Russian soldiers dressed in a new field uniform marched along the Red Square last month during the Victory Day military parade to celebrate 72 years since the end of WWII.

Russian soldiers dressed in a new field uniform marched along the Red Square last month during the Victory Day military parade to celebrate 72 years since the end of WWII. Yuri Kochetkov/AP

A Giant Russian Exercise Will Soon Put 100,000 Troops on NATO’s Border. Then What?

As Russia and Belarus prep for their quadrennial fight-the-West wargame, NATO’s Baltic states are watching more than a bit nervously.

For the Baltic countries on NATO’s northeastern flank, carefully monitoring Russia’s various defense investments and activities is nothing new. Like brushing your teeth, it’s just a matter of staying healthy, Estonia’s defense minister told a small group of reporters while visiting the U.S. last week. Observing Russian military activity is that routine, “but we do it even more often,” he said.

So Margus Tsahkna and his counterparts in neighboring Latvia and Lithuania say they’re in no way unprepared for Russia’s upcoming military exercise, Zapad (“West”) 2017. The joint exercise with Belarus, which simulates a full-scale conflict with the West, happens every four years. But even so, “it’s not comfortable at all when we expect to have 100,000 troops around our borders,” Lithuanian Minister of Defence Raimundas Karoblis said during a recent visit to Washington.

Scheduled for autumn, this year’s Zapad will be the first since Russia annexed Crimea in 2014.

Estonia’s Tsahkna said “transparency” is always a question whenever Russia conducts exercises. Several Baltic officials have warned that Russia may leave troops in Belarus after the exercise. During his own trip to the United States, Latvia’s defense minister, Raimonds Bergmanis, said his department is trying to figure out just how likely that is.

But even if those fears prove unfounded, such a large buildup is “simply destabilizing,” U.S. Defense Secretary Jim Mattis said while visiting Lithuania last month.

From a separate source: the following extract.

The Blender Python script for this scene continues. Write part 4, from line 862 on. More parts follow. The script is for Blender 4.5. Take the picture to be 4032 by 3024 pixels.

More military units in a given area raises the chance of everything from accidents to probes to deliberate provocations.

“We are treating these as exercises as such, nothing more, but of course, on the local level, some risks are here,” Karoblis said. “We need to also be prepared for surprises … they could, say, go to a different direction than planned, and there also may be some tests of how the border protection is working, etc.”

The exercise fits into the wider picture of disruptive Russian activities, from buzzing Baltic, U.S. and NATO military ships and aircraft in the region to information campaigns designed to destabilize Western nations. Karoblis said some Russian politicians have begun suggesting that two of Lithuania’s western provinces close to Kaliningrad were originally given to the country by Joseph Stalin — statements that echo Moscow’s rhetoric around the historical ownership and culture of Crimea and eastern Ukraine.

Related: President Trump, Viewed through NATO’s Guide to Russian Information Warfare

Also read: NATO Spending, in Two Charts: 2016 Edition

And: It’s Too Early to See a ‘Trump Effect’ on NATO Spending

Estonia, Latvia and Lithuania have been rapidly increasing their defense spending ever since Russia’s 2014 annexation of Crimea. But ultimately, their ability to deter Moscow depends on their European and NATO allies. Each Baltic country could mobilize several tens of thousands of troops, not the hundred thousand Russia is likely to amass for this exercise alone.

“We have no doubt that if something happened, our NATO allies would come and react,” Estonia’s Tsahkna said. “Now we have 19 different nations with their troops in the Baltic region. That means that all their nations and their military people are asking the same questions we have for years.”

This past weekend, President Trump explicitly affirmed the U.S. commitment to Article 5, which requires the alliance to collectively defend any member under military attack.

Trump had not done so during a visit to the alliance headquarters in Brussels two weeks earlier, surprising his fellow heads of state and even his own administration officials, who spent the following days reassuring allies about American’s continued commitments around the globe .

Last week, the Baltic defense ministers said they were confident in it anyway — Mattis had articulated those vows when visiting Lithuania. But an explicitly united front, including the U.S., creates a stronger deterrent.

That is why the Baltic defense ministers spent last week hopping between DC think tank events and meetings on Capitol Hill as a trio more often than not.

“For defense ministers, we absolutely are singular – as you mentioned, like the Three Musketeers,” Bergmanis said. “But maybe the U.S. is D’Artagnan, the fourth Musketeer to help out.”